What is a Financial Crisis?

A financial crisis is a state of extreme uncertainty about the ability of institutions and individuals to meet their financial obligations. It is often characterized by a sudden, severe drop in asset prices and liquidity shortages in financial markets.

The 2008 Global Financial Crisis (GFC) arose from several factors including deterioration of lending standards, especially in the mortgage market; amplified and concentrated exposures to mortgage-related assets by means of securitization and derivatives; inadequate capital; and deep interconnectedness of the financial system. Governments around the world responded with various measures to stabilize the financial system and support economic growth. These included monetary stimulus to stimulate demand; direct lending to banks and other financial firms; guarantees of deposits and bank bonds to bolster confidence; and the purchase of ownership stakes in some banks and other financial firms to prevent bankruptcy, which would have exacerbated the panic in financial markets.

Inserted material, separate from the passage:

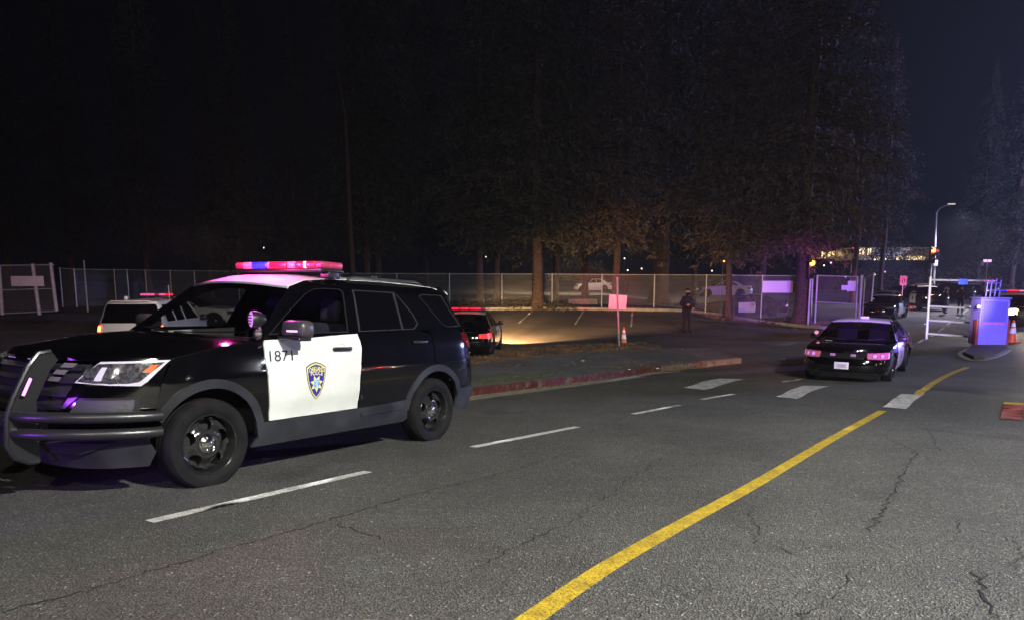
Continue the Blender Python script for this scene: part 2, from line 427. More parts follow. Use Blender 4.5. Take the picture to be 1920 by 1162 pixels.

The seeds of the GFC were sown in the 1970s, when bankers began to loosen their credit requirements for lower-income customers, leading to the proliferation of subprime mortgage debt. This mortgage debt was securitized and sold to investors as asset-backed securities. As the housing market declined, the value of these securities plummeted, and the underlying bad loans became a major source of stress on the financial system. Investors reacted by shunning the securities and withdrawing savings from banks, setting off a chain reaction that climaxed in the collapse of Lehman Brothers on September 15, the bailout of American International Group the next day, and a worldwide recession.